Data section
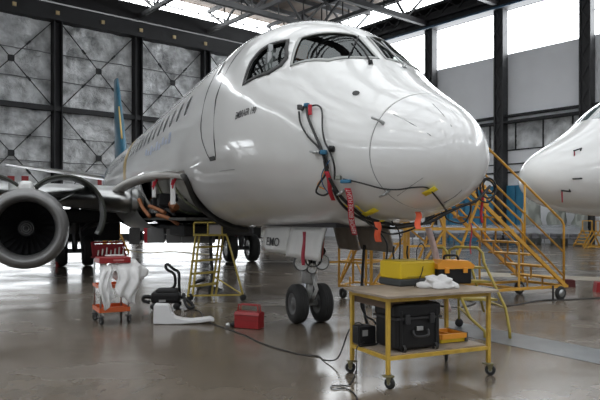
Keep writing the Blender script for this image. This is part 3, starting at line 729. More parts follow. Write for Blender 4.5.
# ------------------------------------------------------------ cables, ribbons and tapes hung on the nose
def cable(name, pts, r, label, group=None, m=None, n=6, cat='cable'):
    q = [Vector(p) for p in pts]; o = MB().tube(spline(q, n), r, 6).build(name, m or black_soft); return tag(o, label, cat, group)
def hw(x, y, off=.03): s, t = hit(x, y); return W2(fp(s, t, off))
def SV(*pts, off=.03): return [hw(x, y, off) for x, y in pts]
gc = 'test cables taped to the aircraft nose'
cable('test_cable', SV((301, 113), (303, 124), (310, 136), (320, 147), (328, 156), (331, 168), off=.03), .012, 'black cable curving left of the others below the upper nose port', gc)
cable('test_cable', SV((304, 112), (308, 107), (311, 118), (317, 132), (325, 150), (329, 166), (333, 178), (338, 188), off=.035), .016, 'thick ribbed black cable, middle one of three under the upper nose port', gc)
cable('test_cable', SV((313, 108), (320, 107), (325, 113), (326, 130), (328, 142), (334, 152), (338, 165), (338, 178), off=.04), .011, 'black cable arching right of the others below the upper nose port', gc)
cable('test_cable', SV((328, 160), (329, 172), (322, 182), (319, 190), (326, 193), (333, 190), off=.045), .012, 'black cable looped to the left on the lower nose side', gc)
cable('test_cable', SV((345, 178), (358, 180), (368, 183), (385, 187), (400, 187), (415, 185), (428, 186), (436, 193), (442, 202), (446, 209)), .009, 'thin black cable running across the radome under a yellow tape', gc)
cable('test_cable', SV((332, 176), (340, 190), (351, 202), (366, 213), (385, 219), (402, 221), (420, 219), off=.045), .02, 'thick black cable bundle curving under the nose belly, uppermost', gc)
cable('test_cable', SV((338, 186), (345, 199), (356, 209), (372, 217), (390, 222), off=.07) + [A(410, 226, 6.6), A(430, 222, 6.5), A(447, 213, 6.5), A(462, 206, 6.5), A(477, 200, 6.5), A(490, 186, 6.6)], .016, 'black cable sagging below the nose belly up to the coil at the right', gc)
cable('test_cable', [hw(360, 212), A(372, 226, 6.9), A(390, 234, 6.9), A(410, 230, 6.8), A(425, 222, 6.7), A(440, 214, 6.6), A(458, 208, 6.6)], .010, 'thin black cable sagging lowest under the nose belly', gc)
cable('test_cable', [hw(370, 214), A(378, 230, 7.1), A(387, 244, 7.1), A(386, 262, 7.15)], .010, 'black cable dropping from the nose belly to the yellow case, left one', gc)
cable('test_cable', [hw(392, 219), A(399, 232, 7.0), A(400, 248, 7.05), A(399, 263, 7.1)], .009, 'black cable dropping from the nose belly to the yellow case, right one', gc)
cable('test_cable', [A(446, 209, 6.5), A(447, 219, 6.6), A(463, 223, 6.7), A(470, 212, 6.7), A(470, 202, 6.6)], .009, 'black cable hanging in a loop below the tip of the nose', gc)
for k, (cx, cy, rr, lb) in enumerate(((488, 188, 8, 'outer'), (486, 191, 9, 'lower'), (489, 186, 6, 'inner'))):
    cable('cable_coil', [A(cx + rr * math.cos(a), cy + rr * 1.25 * math.sin(a), 6.75 + .02 * k + .05 * math.cos(a)) for a in [i * math.pi / 6 for i in range(13)]], .010, 'black cable loop coiled right of the nose tip, %s ring of the coil' % lb, 'cable coils at the nose tip', n=3)
cable('coloured_wire', [hw(329, 166), hw(323, 178), hw(320, 184), hw(327, 188)], .007, 'amber wire bowed left beside the red strap on the nose side', m=orange, cat='wire')
cable('coloured_wire', [hw(343, 190), hw(340, 198), hw(350, 205), hw(366, 214), hw(386, 221)], .008, 'yellow wire following the cable bundle under the nose', m=tape, cat='wire')
cable('coloured_wire', [hw(332, 160), hw(326, 172, .05), hw(327, 182, .06), hw(332, 190, .06)], .006, 'blue wire beside the red strap on the nose side', m=mat('blue_wire', (.02, .12, .3), .5), cat='wire')
def lump(name, p, d, m, label, cat, rz=0, bev=.01, parent=None):
    o = MB().box(p, d, rz=rz, bev=bev).build(name, m)
    return tag(o, label, cat)
blue_clip = mat('blue_clip', (.02, .14, .25), .5)
lump('cable_connector', hw(310, 107, .05), (.06, .05, .045), blue_clip, 'blue connector at the top of the nose cables', 'connector', -.5)
lump('cable_connector', hw(328, 152, .05), (.07, .06, .05), blue_clip, 'blue clamp where the nose cables cross beside a round knob', 'connector', -.5)
lump('cable_connector', hw(303, 109, .05), (.05, .05, .06), steel_mid, 'grey metal connector at the top left of the nose cables', 'connector', -.5)
lump('cable_connector', hw(350, 179, .05), (.12, .05, .04), blue_clip, 'blue connector lying beside the top of the red lettered ribbon', 'connector', -.5)
lump('cable_connector', hw(342, 176, .05), (.06, .05, .05), mat('green_grey_clip', (.2, .21, .18)), 'grey green square connector left of the red lettered ribbon', 'connector', -.5)
kn = MB().lathe([(0, .001), (0, .035), (.05, .035), (.06, .02), (.06, .001)], hw(334, 149, .0), hw(334, 149, .1) - hw(334, 149, 0), 14).build('suction_knob', black); tag(kn, 'round black knob pressed on the nose beside the cable crossing', 'knob')
kn = MB().tube([hw(315, 152, .03), hw(323, 152.5, .03)], .016, 8).build('pitot_probe_cover', black); tag(kn, 'black probe sticking out left of the cable crossing', 'probe')
tg = MB().box(hw(314, 112, .05), (.045, .02, .12), rz=-.5, bev=.008).build('red_tag', ribbon_red); tag(tg, 'small red tag hanging from the topmost nose connector', 'tag')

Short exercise
Copy the listing over exactly, skipping the pictures it holds.

Written solution
Keep writing the Blender script for this image. This is part 3, starting at line 729. More parts follow. Write for Blender 4.5.
# ------------------------------------------------------------ cables, ribbons and tapes hung on the nose
def cable(name, pts, r, label, group=None, m=None, n=6, cat='cable'):
    q = [Vector(p) for p in pts]; o = MB().tube(spline(q, n), r, 6).build(name, m or black_soft); return tag(o, label, cat, group)
def hw(x, y, off=.03): s, t = hit(x, y); return W2(fp(s, t, off))
def SV(*pts, off=.03): return [hw(x, y, off) for x, y in pts]
gc = 'test cables taped to the aircraft nose'
cable('test_cable', SV((301, 113), (303, 124), (310, 136), (320, 147), (328, 156), (331, 168), off=.03), .012, 'black cable curving left of the others below the upper nose port', gc)
cable('test_cable', SV((304, 112), (308, 107), (311, 118), (317, 132), (325, 150), (329, 166), (333, 178), (338, 188), off=.035), .016, 'thick ribbed black cable, middle one of three under the upper nose port', gc)
cable('test_cable', SV((313, 108), (320, 107), (325, 113), (326, 130), (328, 142), (334, 152), (338, 165), (338, 178), off=.04), .011, 'black cable arching right of the others below the upper nose port', gc)
cable('test_cable', SV((328, 160), (329, 172), (322, 182), (319, 190), (326, 193), (333, 190), off=.045), .012, 'black cable looped to the left on the lower nose side', gc)
cable('test_cable', SV((345, 178), (358, 180), (368, 183), (385, 187), (400, 187), (415, 185), (428, 186), (436, 193), (442, 202), (446, 209)), .009, 'thin black cable running across the radome under a yellow tape', gc)
cable('test_cable', SV((332, 176), (340, 190), (351, 202), (366, 213), (385, 219), (402, 221), (420, 219), off=.045), .02, 'thick black cable bundle curving under the nose belly, uppermost', gc)
cable('test_cable', SV((338, 186), (345, 199), (356, 209), (372, 217), (390, 222), off=.07) + [A(410, 226, 6.6), A(430, 222, 6.5), A(447, 213, 6.5), A(462, 206, 6.5), A(477, 200, 6.5), A(490, 186, 6.6)], .016, 'black cable sagging below the nose belly up to the coil at the right', gc)
cable('test_cable', [hw(360, 212), A(372, 226, 6.9), A(390, 234, 6.9), A(410, 230, 6.8), A(425, 222, 6.7), A(440, 214, 6.6), A(458, 208, 6.6)], .010, 'thin black cable sagging lowest under the nose belly', gc)
cable('test_cable', [hw(370, 214), A(378, 230, 7.1), A(387, 244, 7.1), A(386, 262, 7.15)], .010, 'black cable dropping from the nose belly to the yellow case, left one', gc)
cable('test_cable', [hw(392, 219), A(399, 232, 7.0), A(400, 248, 7.05), A(399, 263, 7.1)], .009, 'black cable dropping from the nose belly to the yellow case, right one', gc)
cable('test_cable', [A(446, 209, 6.5), A(447, 219, 6.6), A(463, 223, 6.7), A(470, 212, 6.7), A(470, 202, 6.6)], .009, 'black cable hanging in a loop below the tip of the nose', gc)
for k, (cx, cy, rr, lb) in enumerate(((488, 188, 8, 'outer'), (486, 191, 9, 'lower'), (489, 186, 6, 'inner'))):
    cable('cable_coil', [A(cx + rr * math.cos(a), cy + rr * 1.25 * math.sin(a), 6.75 + .02 * k + .05 * math.cos(a)) for a in [i * math.pi / 6 for i in range(13)]], .010, 'black cable loop coiled right of the nose tip, %s ring of the coil' % lb, 'cable coils at the nose tip', n=3)
cable('coloured_wire', [hw(329, 166), hw(323, 178), hw(320, 184), hw(327, 188)], .007, 'amber wire bowed left beside the red strap on the nose side', m=orange, cat='wire')
cable('coloured_wire', [hw(343, 190), hw(340, 198), hw(350, 205), hw(366, 214), hw(386, 221)], .008, 'yellow wire following the cable bundle under the nose', m=tape, cat='wire')
cable('coloured_wire', [hw(332, 160), hw(326, 172, .05), hw(327, 182, .06), hw(332, 190, .06)], .006, 'blue wire beside the red strap on the nose side', m=mat('blue_wire', (.02, .12, .3), .5), cat='wire')
def lump(name, p, d, m, label, cat, rz=0, bev=.01, parent=None):
    o = MB().box(p, d, rz=rz, bev=bev).build(name, m)
    return tag(o, label, cat)
blue_clip = mat('blue_clip', (.02, .14, .25), .5)
lump('cable_connector', hw(310, 107, .05), (.06, .05, .045), blue_clip, 'blue connector at the top of the nose cables', 'connector', -.5)
lump('cable_connector', hw(328, 152, .05), (.07, .06, .05), blue_clip, 'blue clamp where the nose cables cross beside a round knob', 'connector', -.5)
lump('cable_connector', hw(303, 109, .05), (.05, .05, .06), steel_mid, 'grey metal connector at the top left of the nose cables', 'connector', -.5)
lump('cable_connector', hw(350, 179, .05), (.12, .05, .04), blue_clip, 'blue connector lying beside the top of the red lettered ribbon', 'connector', -.5)
lump('cable_connector', hw(342, 176, .05), (.06, .05, .05), mat('green_grey_clip', (.2, .21, .18)), 'grey green square connector left of the red lettered ribbon', 'connector', -.5)
kn = MB().lathe([(0, .001), (0, .035), (.05, .035), (.06, .02), (.06, .001)], hw(334, 149, .0), hw(334, 149, .1) - hw(334, 149, 0), 14).build('suction_knob', black); tag(kn, 'round black knob pressed on the nose beside the cable crossing', 'knob')
kn = MB().tube([hw(315, 152, .03), hw(323, 152.5, .03)], .016, 8).build('pitot_probe_cover', black); tag(kn, 'black probe sticking out left of the cable crossing', 'probe')
tg = MB().box(hw(314, 112, .05), (.045, .02, .12), rz=-.5, bev=.008).build('red_tag', ribbon_red); tag(tg, 'small red tag hanging from the topmost nose connector', 'tag')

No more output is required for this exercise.